A successor Kurdish party, the Democracy Party, DEP was formed.  That too was targeted by the authorities.  Mehmet Sincar, an elected member of DEP was murdered on September 4, 1994.  Four of his friends, Leyla Zana, Hatip Dicle, Orhan Dogan and Selim Sadak were tried in State Security court each receiving sentences of fifteen years in jail.  Six others, anticipating arrests and lengthy prison terms, fled the country and sought refuge in Europe as political refugees.  The remaining deputies simply resigned or changed parties lest they too be an address to a merciless bullet.  RIP sign went up for the second Kurdish party on June 16, 1994.

 

Anticipating the pending closure of their party, the Kurds had formed a new party, HADEP, on May 11, 1994.  When Murat Bozlak addressed the HADEP convention for the second time as a free man, he spoke of the murder of 105 Kurdish and Turkish party members by shadowy groups since June 7, 1990.  These Kurds and Turks believed in the democratic process but were silenced by the guns of assassins.  The day after his arrest, three of the returning HADEP delegates were also murdered just outside of Kayseri on their way home to the troubled southeast.

 

Violence begets more violence.  Kurds who make up 25 to 30 % of the country's population, are becoming impatient with the abuse of their duly elected representatives.  Some have retreated into cynicism.  Others are supporting the armed struggle, the Kurdish rebels, the PKK.

 

The claim that the institutions of civil society are robust in Turkey proper may be true but in Turkish Kurdistan they are definitely not working.
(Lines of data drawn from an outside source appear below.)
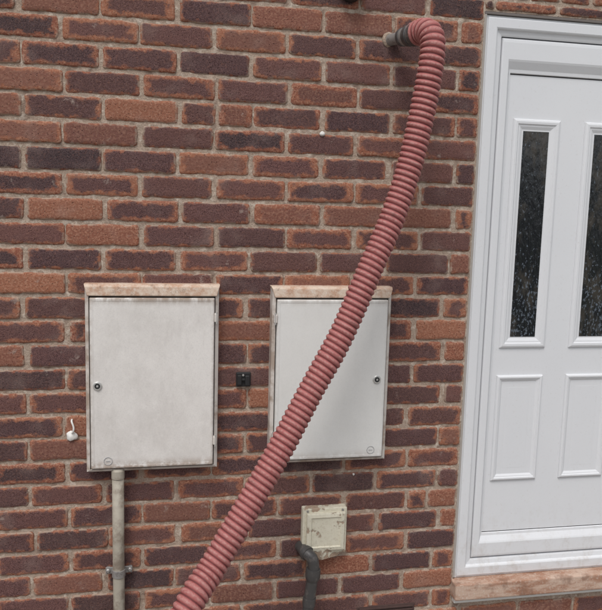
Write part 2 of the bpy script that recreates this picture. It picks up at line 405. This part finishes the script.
at=hose.data.attributes.new('hs','FLOAT_VECTOR','POINT'); at.data.foreach_set('vector',np.array(HS,dtype=np.float32).ravel())
# outlet fitting on the wall
fit=empty('wall_pipe_outlet')
A=(.724,.004,2.044); Bp=(.772,-.116,2.040)
lathe('spigot',A,Bp,[(0,.018),(.050,.0185),(.051,.022),(.07,.023),(.0705,.0265),(.09,.029),(.126,.032),(.13,.028)],galv,fit)
lathe('coupling_ring',tuple(Vector(A).lerp(Vector(Bp),.46)),Bp,[(0,.022),(.002,.027),(.014,.029),(.016,.025),(.026,.027),(.034,.032),(.050,.034),(.052,.031),(.060,.031),(.062,.036),(.074,.036),(.076,.032)],leadm,fit)
lathe('wall_collar',(.722,.005,2.0445),(.727,-.01,2.044),[(0,.024),(.006,.024),(.009,.02)],mortar_mat,fit)

# ---------------------------------------------------------------- small wall items
cd=empty('conduit_pipe')
sweep('tube',[(-.126,-.036,.668),(-.126,-.036,.4),(-.125,-.036,.2),(-.124,-.036,-.06)],.0185,pipecream,cd,28)
lathe('coupler',(-.126,-.036,.662),(-.126,-.036,.60),[(0,.0205),(.025,.0205),(.027,.019)],pipecream,cd)
lathe('clip_band',(-.1255,-.036,.305),(-.1255,-.036,.330),[(0,.0185),(.001,.0212),(.024,.0212),(.025,.0185)],galv,cd)
box('clip_plate',-.168,-.083,-.020,-.0155,.306,.329,galv,cd,.002)
for sx in (-.160,-.091):
    box('clip_standoff',sx-.006,sx+.006,-.016,.004,.311,.323,galv,cd,.002)
    lathe('clip_screw',(sx,-.018,.3175),(sx,-.028,.3175),[(0,.0075),(.005,.0075),(.008,.004)],galv,cd,16)
# cover box
cv=empty('vent_cover')
x0,x1,z0,z1=.480,.634,.314,.496
box('back_plate',x0,x1,-.030,.004,z0+.018,z1,cream,cv,.004,3)
ring('raised_lid',(x0+.012,x1-.010,z0+.035,z1-.014),(x0+.03,x1-.026,z0+.052,z1-.030),[(0,.028),(0,.042),(.15,.045),(.8,.047),(1,.043)],cream,cv,cap=True)
cx=(x0+x1)/2
v=[(x0+.006,-.030,z0+.034),(x1-.004,-.030,z0+.034),(cx-.02,-.052,z0+.052),(x0+.035,-.028,z0),(x1-.03,-.026,z0+.006),(cx-.01,-.046,z0+.004)]
mesh_obj('broken_skirt',v,[(0,2,5,3),(2,1,4,5),(0,1,2),(3,5,4)],cream,cv)
for (px,pz) in ((x0+.016,z1-.009),(x1-.016,z1-.009)):
    lathe('fixing_screw',(px,-.029,pz),(px,-.034,pz),[(0,.004),(.004,.004)],galv,cv,12)
# waste pipe
wp=empty('waste_pipe')
DX=.010
wpts,_=catmull([(.470+DX,.01,.350),(.472+DX,-.02,.352),(.480+DX,-.050,.350),(.497+DX,-.064,.338),(.504+DX,-.066,.312),(.503+DX,-.066,.28),(.495+DX,-.062,.20),(.488+DX,-.060,.10),(.488+DX,-.060,-.05)],.008)
sweep('bend_and_tube',wpts,.0195,pipedark,wp,28)
lathe('collar',(.5035+DX,-.066,.300),(.5010+DX,-.0655,.255),[(0,.0195),(.001,.0245),(.012,.0255),(.030,.0255),(.036,.023),(.044,.0195)],pipedark,wp)
lathe('upper_collar',(.478+DX,-.040,.351),(.490+DX,-.060,.345),[(0,.020),(.001,.0245),(.016,.0245),(.018,.020)],pipedark,wp)
lathe('joint_band',(.4945+DX,-.061,.195),(.492+DX,-.0605,.165),[(0,.0195),(.001,.0225),(.028,.0225),(.03,.0195)],pipedark,wp)
# small black catch on wall
bc=empty('wall_catch')
box('plate',.249,.297,-.007,.004,.918,.966,darkhole,bc,.003)
box('left_jaw',.252,.266,-.020,-.006,.926,.960,darkhole,bc,.003)
box('right_jaw',.277,.292,-.020,-.006,.924,.958,darkhole,bc,.003)
box('bridge',.262,.281,-.013,-.006,.938,.946,darkhole,bc,.002)
lathe('screw',(.2715,-.006,.957),(.2715,-.010,.957),[(0,.0035),(.003,.0035)],lockm,bc,12)
# cable stub with sealant
cs=empty('cable_entry')
p,_=catmull([(-.268,.006,.822),(-.268,-.010,.818),(-.262,-.014,.80),(-.264,-.012,.785),(-.272,.002,.772)],.003)
sweep('cable',p,.0030,whitep,cs,12)
def blob(name,c,r,mat,parent,amp=.3,sc=(1,1,1)):
    v=[];f=[];n=20;mq=12
    for i in range(mq+1):
        th=math.pi*i/mq
        for j in range(n):
            a=2*math.pi*j/n; d=Vector((math.sin(th)*math.cos(a),math.sin(th)*math.sin(a),math.cos(th)))
            q=r*(1+amp*noise.noise(d*1.1+Vector(c)*40)); v.append((c[0]+d.x*q*sc[0],c[1]+d.y*q*sc[1],c[2]+d.z*q*sc[2]))
    for i in range(mq):
        for j in range(n):
            f.append((i*n+j,i*n+(j+1)%n,(i+1)*n+(j+1)%n,(i+1)*n+j))
    return mesh_obj(name,v,f,mat,parent,True)
blob('sealant_blob',(-.270,-.002,.768),.015,whitep,cs,.6,(1,.5,1.2))
blob('wall_plug',(.513,.0,1.740),.008,whitep,None,.3,(1,.8,1))
blob('wall_plug.001',(.513+.147,.0,.60),.004,whitep,None,.3,(1,.8,1))
# air brick low on the wall
ab=empty('air_brick')
box('frame',.69,.905,-.003,.006,.045,.108,terr,ab,.002)
for i in range(5): box('louvre_%d'%i,.698,.897,-.009,-.002,.050+i*.0120,.0560+i*.0120,terr,ab,.001)
wl=empty('dark_wall_fixture')  # small dark half-round fixture, type unknown, gives no light
lathe('bowl',(.590,.002,2.188),(.590,-.07,2.188),[(0,.040),(.03,.040),(.05,.034),(.065,.018),(.068,.004)],darkhole,wl)
# ---------------------------------------------------------------- ground, paving, added sky-blocking fence
G=-.05
mesh_obj('ground',[(-400,-400,G-.004),(400,-400,G-.004),(400,400,G-.004),(-400,400,G-.004)],[(0,1,2,3)],asph)
pv=empty('pavement')
for i in range(-6,9):
    for j in range(8):
        box('slab_%d_%d'%(i+6,j),i*.6+.004,i*.6+.596,-.02-(j+1)*.6+.004,-.02-j*.6-.004,G-.04,G+random.uniform(0,.003),pav,pv,.004)
fn=empty('sky_block_fence')  # unseen, added behind the camera to keep low sky out of the glass
for i in range(52):
    x=-3.9+i*.155
    box('board_%d'%i,x,x+.148,-5.40+.012*(i%2),-5.38+.012*(i%2),G,1.85+random.uniform(-.004,.004),wood,fn)
for z in (.35,1.5): box('rail',-3.9,4.15,-5.45,-5.402,z,z+.08,wood,fn)

# ---------------------------------------------------------------- light
w=bpy.data.worlds.new("World"); SC.world=w; w.use_nodes=True; nt=w.node_tree
sky=nt.nodes.new('ShaderNodeTexSky'); sky.sky_type='NISHITA'; sky.sun_disc=False
EL=math.radians(58); AZ=math.radians(205)
sky.sun_elevation=EL; sky.sun_rotation=AZ; sky.air_density=1.0; sky.dust_density=3.0; sky.ozone_density=1.0
hs=nt.nodes.new('ShaderNodeHueSaturation'); hs.inputs['Saturation'].default_value=.30
nt.links.new(sky.outputs[0],hs.inputs['Color']); nt.links.new(hs.outputs[0],nt.nodes['Background'].inputs[0]); nt.nodes['Background'].inputs[1].default_value=.15
sl=bpy.data.lights.new('sun','SUN'); sl.energy=1.5; sl.angle=math.radians(25); sl.color=(1,.97,.93)
so=bpy.data.objects.new('sun',sl); COL.objects.link(so)
d=Vector((math.sin(AZ)*math.cos(EL),math.cos(AZ)*math.cos(EL),math.sin(EL)))
so.rotation_euler=d.to_track_quat('Z','Y').to_euler()

# ---------------------------------------------------------------- camera
cam=bpy.data.cameras.new("camera"); co=bpy.data.objects.new("camera",cam); COL.objects.link(co)
xd=Vector((3700,-5,-726)).normalized(); zu=Vector((150,5495,726)).normalized()
yd=zu.cross(xd).normalized(); zu=xd.cross(yd).normalized()
co.matrix_world=Matrix.Translation(Vector((0,-2.32,1.5)))@Matrix((xd,yd,zu)).to_4x4()
cam.sensor_fit='VERTICAL'; cam.sensor_height=36; cam.lens=726/610*36; cam.clip_start=.05; cam.clip_end=1500
SC.camera=co
SC.view_settings.view_transform='Standard'; SC.view_settings.look='None'; SC.view_settings.exposure=0
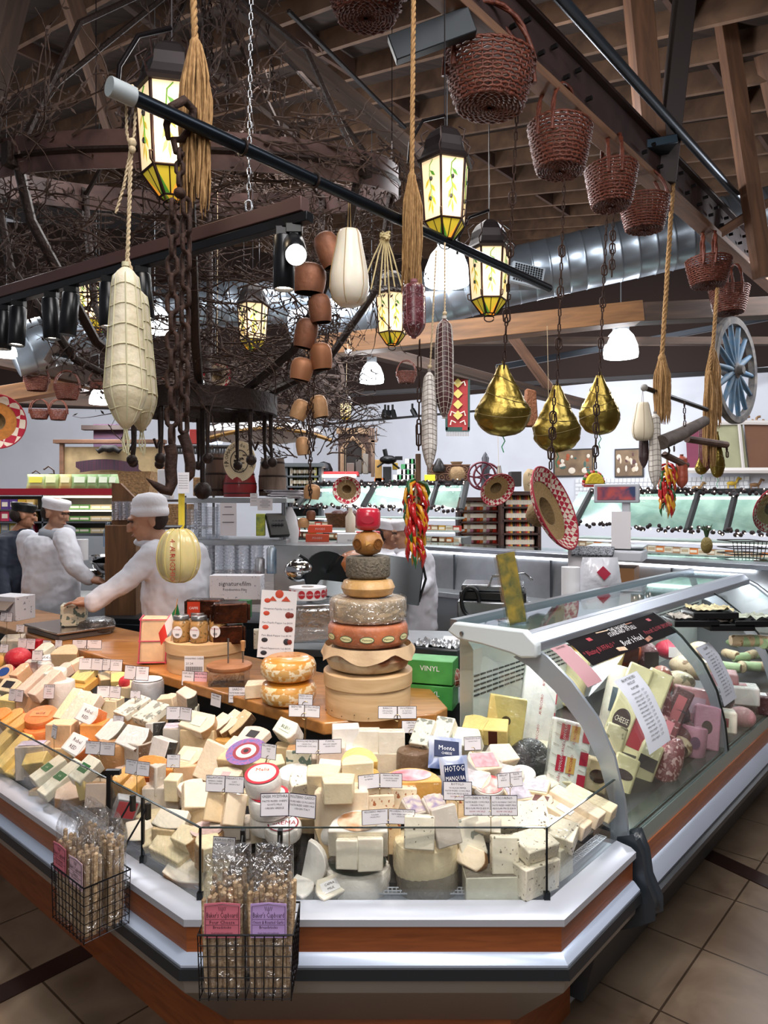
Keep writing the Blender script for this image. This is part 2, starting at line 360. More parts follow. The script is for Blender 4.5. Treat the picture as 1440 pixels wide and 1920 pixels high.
# ---------------------------------------------------------------- open cheese case
GA,GB=V((-.482,1.863,0)),V((.427,1.863,0));GL_,GC=GA+dL*3.6,GB+dR*.43
POLY=[GL_,GA,GB,GC]
def off(pts,d):
 r=[];ns=[]
 for a,b in zip(pts,pts[1:]):t=(b-a).normalized();ns.append(V((-t.y,t.x,0))if 0 else V((t.y,-t.x,0)))
 for i,p in enumerate(pts):
  if i==0:n=ns[0];k=1
  elif i==len(pts)-1:n=ns[-1];k=1
  else:n=(ns[i-1]+ns[i]).normalized();k=1/n.dot(ns[i])
  r.append(p+n*d*k)
 return r
_t=(GA-GL_).normalized()
SGN=1 if V((_t.y,-_t.x,0)).dot(nL)<0 else-1
def sweep(prof,pts=POLY,closed=False):
 """prof: list of (outward distance, z); returns a builder swept along the footprint line"""
 mb=M();rows=[[V((q.x,q.y,z))for q in off(pts,d*SGN)]for d,z in prof];n=len(pts);k=len(rows)
 for r in rows:mb.v+=r
 for i in range(k-(0 if closed else 1)):
  for j in range(n-1):
   i2=(i+1)%k;mb.f.append((i*n+j,i*n+j+1,i2*n+j+1,i2*n+j));mb.mi.append(0)
 if closed:
  mb.f+=[tuple(i*n for i in range(k)),tuple(i*n+n-1 for i in range(k))][::1];mb.mi+=[0,0]
 return mb
case=empty('cheese_display_case',(0,1.8,0),0,'long angled open cheese display case with orange wood band and glass edge','display case')
def cc(mb,name,m,**k):o=mb.out(name,m,None,**k);o.parent=case;o.matrix_parent_inverse=Matrix.Translation((0,-1.8,0));return o
cc(sweep([(.0,.600),(.005,.604),(.05,.598),(.066,.588),(.066,.570),(.058,.567),(-.0,.567)],closed=True),'top_rim',mat('c3c8d4',.3,.35),smooth=30)
cc(sweep([(.055,.568),(.055,.496),(.02,.496),(.02,.568)],closed=True),'wood_band',ORW,smooth=0)
cc(sweep([(.054,.500),(.060,.498),(.078,.480),(.078,.474),(.05,.474)],closed=True),'bumper_ledge',mat('b9c6dc',.3,.3),smooth=30)
cc(sweep([(.072,.475),(.082,.472),(.086,.446),(.076,.440),(.05,.440)],closed=True),'rubber_bumper',RUBBER,smooth=30)
cc(sweep([(.07,.444),(.062,.40),(-.12,.20),(-.2,.19),(-.2,.444)],closed=True),'lower_body',mat('8b8781',.4,.3),smooth=30)
cc(sweep([(-.15,.205),(-.15,0),(-.22,0),(-.22,.205)],closed=True),'plinth',ORW,smooth=0)
cc(sweep([(-.0,.59),(-.07,.585),(-.07,.575),(0,.575)],closed=True),'air_channel',mat('a9b2bd',.35,.6))
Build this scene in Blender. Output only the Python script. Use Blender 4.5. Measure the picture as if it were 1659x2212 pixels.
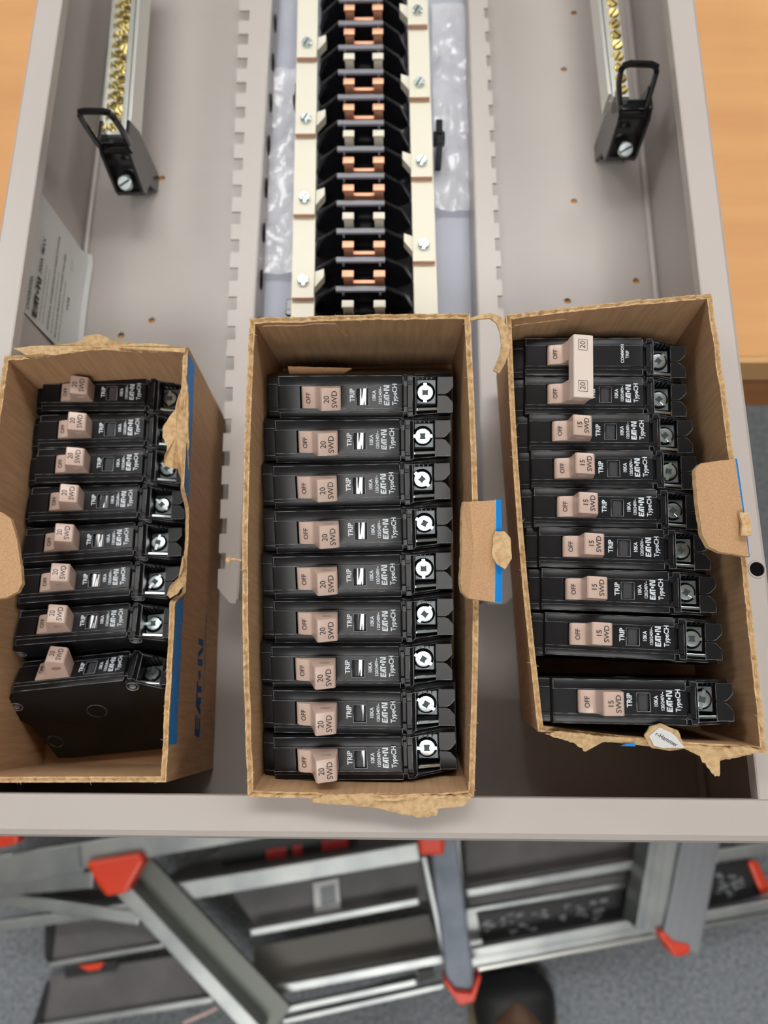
import bpy, bmesh, math, random
from mathutils import Vector, Matrix, Euler, noise
random.seed(7)
SC = bpy.context.scene
COL = SC.collection
for _o in list(bpy.data.objects): bpy.data.objects.remove(_o)
T0 = 0.75                      # height of the table top above the floor (m)
def W(x, y, z): return Vector((x/1000, y/1000, T0 + z/1000))   # bench millimetres -> metres

# ------------------------------------------------------------------ camera
cam = bpy.data.cameras.new('camera'); camo = bpy.data.objects.new('camera', cam); COL.objects.link(camo)
cam.sensor_fit = 'VERTICAL'; cam.sensor_height = 36; cam.sensor_width = 27
cam.lens = 1660/2212*36; cam.clip_start = .01; cam.clip_end = 50
RC = ((0.99982241, 0.0063855, -0.01773067), (0.00152505, -0.96517516, -0.26160004), (-0.01878365, 0.26152655, -0.96501349))
m = Matrix.Identity(4)
for i in range(3):
    m[i][0] = RC[0][i]; m[i][1] = -RC[1][i]; m[i][2] = -RC[2][i]
m.translation = W(0, 0, 425)
camo.matrix_world = m
cam.dof.use_dof = True; cam.dof.focus_distance = .322; cam.dof.aperture_fstop = 8.0
SC.camera = camo
# ------------------------------------------------------------------ light and exposure
SC.view_settings.view_transform = 'Standard'; SC.view_settings.look = 'None'
SC.view_settings.gamma = 1; SC.view_settings.use_curve_mapping = False
SC.view_settings.exposure = 0.16
wd = bpy.data.worlds.new('world'); SC.world = wd; wd.use_nodes = True
wd.node_tree.nodes['Background'].inputs[0].default_value = (.8, .86, 1, 1)
wd.node_tree.nodes['Background'].inputs[1].default_value = .03
LAMP_STRENGTH = 9.0
LAMPS = [(0.05, 1.32), (-1.8, 1.32), (1.9, 1.32), (-0.05, -1.10), (-1.8, 3.7), (1.9, 3.7)]
CEIL = 2.62

# ------------------------------------------------------------------ materials
def s2l(c): return tuple(((v/255)/12.92 if v/255 <= .04045 else (((v/255)+.055)/1.055)**2.4) for v in c)
def mat(name, col, rough=.5, metal=0, spec=.5, bump=None, var=None, emit=None, trans=0, alpha=1, coat=0, aniso=None):
    """col sRGB 0-255; var=(scale tuple, colour2, lo, hi, detail) ; bump=(scale tuple, strength mm)"""
    M = bpy.data.materials.new(name); M.use_nodes = True
    nt = M.node_tree; b = nt.nodes['Principled BSDF']; L = nt.links
    b.inputs['Base Color'].default_value = (*s2l(col), 1)
    b.inputs['Roughness'].default_value = rough; b.inputs['Metallic'].default_value = metal
    b.inputs['Specular IOR Level'].default_value = spec
    b.inputs['Transmission Weight'].default_value = trans
    b.inputs['Alpha'].default_value = alpha
    b.inputs['Coat Weight'].default_value = coat; b.inputs['Coat Roughness'].default_value = .08
    tc = nt.nodes.new('ShaderNodeTexCoord')
    def ntex(scale, det=4):
        mp = nt.nodes.new('ShaderNodeMapping'); mp.inputs['Scale'].default_value = scale
        L.new(tc.outputs['Object'], mp.inputs[0])
        n = nt.nodes.new('ShaderNodeTexNoise'); n.inputs['Scale'].default_value = 1; n.inputs['Detail'].default_value = det
        L.new(mp.outputs[0], n.inputs['Vector']); return n
    if var:
        n = ntex(var[0], var[4] if len(var) > 4 else 4)
        r = nt.nodes.new('ShaderNodeValToRGB'); r.color_ramp.elements[0].position = var[2]; r.color_ramp.elements[1].position = var[3]
        r.color_ramp.elements[0].color = (*s2l(col), 1); r.color_ramp.elements[1].color = (*s2l(var[1]), 1)
        L.new(n.outputs[0], r.inputs[0]); L.new(r.outputs[0], b.inputs['Base Color'])
    if bump:
        n = ntex(bump[0]); bp = nt.nodes.new('ShaderNodeBump'); bp.inputs['Strength'].default_value = 1
        bp.inputs['Distance'].default_value = bump[1]/1000
        L.new(n.outputs[0], bp.inputs['Height']); L.new(bp.outputs[0], b.inputs['Normal'])
    if emit:
        b.inputs['Emission Color'].default_value = (*emit[0], 1); b.inputs['Emission Strength'].default_value = emit[1]
    return M
PAINT = mat('grey_enamel', (188, 181, 176), .33, var=((6, 6, 6), (182, 174, 169), .4, .7), bump=((900, 900, 900), .02))
KRAFT = mat('kraft_board', (190, 154, 118), .75, spec=.25, var=((40, 500, 40), (174, 138, 104), .35, .7), bump=((30, 700, 30), .12))
KRAFTX = mat('kraft_board_flute_along', (190, 154, 118), .75, spec=.25, var=((500, 40, 40), (174, 138, 104), .35, .7), bump=((700, 30, 30), .12))
KRAFTF = mat('kraft_liner_flecked', (196, 158, 120), .8, spec=.2, var=((1900, 1900, 1900), (178, 140, 104), .4, .65))
TORN = mat('torn_board_core', (212, 182, 140), .95, spec=.1, var=((420, 420, 420), (184, 148, 106), .38, .72), bump=((700, 700, 700), .4))
BLUE = mat('blue_print', (16, 132, 214), .5, spec=.3)
BLUED = mat('blue_ink_on_kraft', (34, 88, 152), .7, spec=.2, var=((700, 700, 700), (52, 90, 132), .55, .8))
PLAST = mat('black_moulded_plastic', (20, 20, 22), .34, spec=.32, var=((70, 70, 70), (29, 29, 32), .45, .75), bump=((1500, 1500, 1500), .01))
SCUFFGLINT = mat('scuff_and_glint_plastic', (58, 60, 64), .4, spec=.6, var=((190, 190, 190), (176, 180, 186), .38, .66, 6))  # worn edges with their highlights painted in as pale streaks
PLASTG = mat('black_plastic_glossy', (20, 21, 25), .16, spec=.6)
LEDGESHEEN = mat('ledge_sheen_grey', (132, 133, 142), .4)  # gloss reflection on the ledge tops, put into the colour as grey
LENS = mat('clear_trip_lens', (66, 68, 72), .06, spec=.9, coat=.8)
PINK = mat('taupe_handle_plastic', (202, 177, 164), .28, spec=.55)
PINKL = mat('pale_tie_plastic', (222, 208, 198), .35, spec=.5)
PRINT = mat('white_pad_print', (214, 222, 230), .6)
MARK = mat('dark_marking', (66, 54, 50), .7)
ZINC = mat('zinc_plated_steel', (214, 226, 228), .26, metal=1)
ZINCD = mat('zinc_recess', (58, 72, 76), .5, metal=.3)
TIN = mat('tin_plated_bar', (222, 218, 202), .5, metal=.15, var=((30, 12, 30), (222, 218, 200), .4, .7))
COPPER = mat('copper_stab', (232, 172, 140), .48, metal=.7)
CEDGE = mat('sheared_copper_edge', (196, 152, 128), .55, metal=.1)
BRASS = mat('brass_screw', (208, 188, 122), .3, metal=1)
ALU = mat('aluminium_extrusion', (226, 228, 222), .28, metal=.8)
GALV = mat('tray_enamel_cool', (186, 190, 204), .5)
PAPER = mat('white_label_paper', (214, 215, 214), .6)
INK = mat('black_ink', (26, 26, 28), .6)
GLARE = mat('channel_glare', (246, 248, 255), .15, spec=.9, alpha=.6, bump=((50, 25, 50), 5))  # whitish sheet colour stands in for light thrown back by the bars
HOLE = mat('hole_dark_wood', (150, 105, 70), .7)
BLACKH = mat('dark_opening', (12, 11, 11), .9, spec=.1)
WOOD = mat('maple_laminate', (216, 160, 98), .5, var=((5, 45, 5), (204, 146, 86), .35, .72, 6))
WOODE = mat('table_edge_wood', (206, 160, 104), .5)
WOODD = mat('oak_apron', (168, 110, 62), .5, var=((10, 10, 90), (140, 88, 48), .4, .7))
CARPET = mat('blue_grey_carpet', (156, 160, 162), .95, spec=.1, var=((190, 190, 190), (96, 105, 116), .32, .72, 8))
LALU = mat('ladder_aluminium', (170, 174, 172), .38, metal=.75, var=((14, 14, 14), (140, 146, 148), .4, .7))
LSTEP = mat('ladder_tread_grey', (104, 102, 102), .55, var=((20, 20, 20), (88, 87, 88), .4, .7))
LSIDE = mat('ladder_rail_web', (112, 116, 110), .45, metal=.4)
ORANGE = mat('orange_end_cap', (232, 66, 30), .4)
DARKL = mat('black_warning_label', (26, 27, 30), .5)
GREYT = mat('grey_label_print', (130, 134, 138), .5)
REDL = mat('red_label_print', (196, 48, 52), .5)
WALLM = mat('off_white_wall', (168, 164, 158), .8)
CEILM = mat('ceiling_tile', (222, 220, 214), .9)
LEATH = mat('brown_leather', (104, 74, 54), .6, var=((60, 60, 60), (76, 54, 40), .4, .7))
RUBB = mat('black_rubber', (24, 24, 26), .55)
SOLE = mat('tan_sole_edge', (120, 104, 78), .7)
DIFF = mat('lamp_diffuser', (255, 255, 255), .5, emit=((1, .985, .96), LAMP_STRENGTH))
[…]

Amnesty International recently undertook a worldwide campaign to highlight the abuses that are taking place in the country.  Pierre Sane, Secretary General of AI startled his Turkish hosts on October 1, 1996, in Istanbul, Turkey when he asked, "Why doesn't the Turkish Government take steps to protect its citizens from its security forces?  The international intergovernmental organizations also have a responsibility here: the Council of Europe, the Organizations for Security and Cooperation in Europe (OCSE) and the United Nations (UN) know what Amnesty International knows about torture, killing[s] and disappearance[s] - why do they choose not to act?"

 

The name of the United States government should have been on the list as well.  Washington is the principal supplier of arms to Ankara.  And yet, at the State Department the word is: "Business As Usual."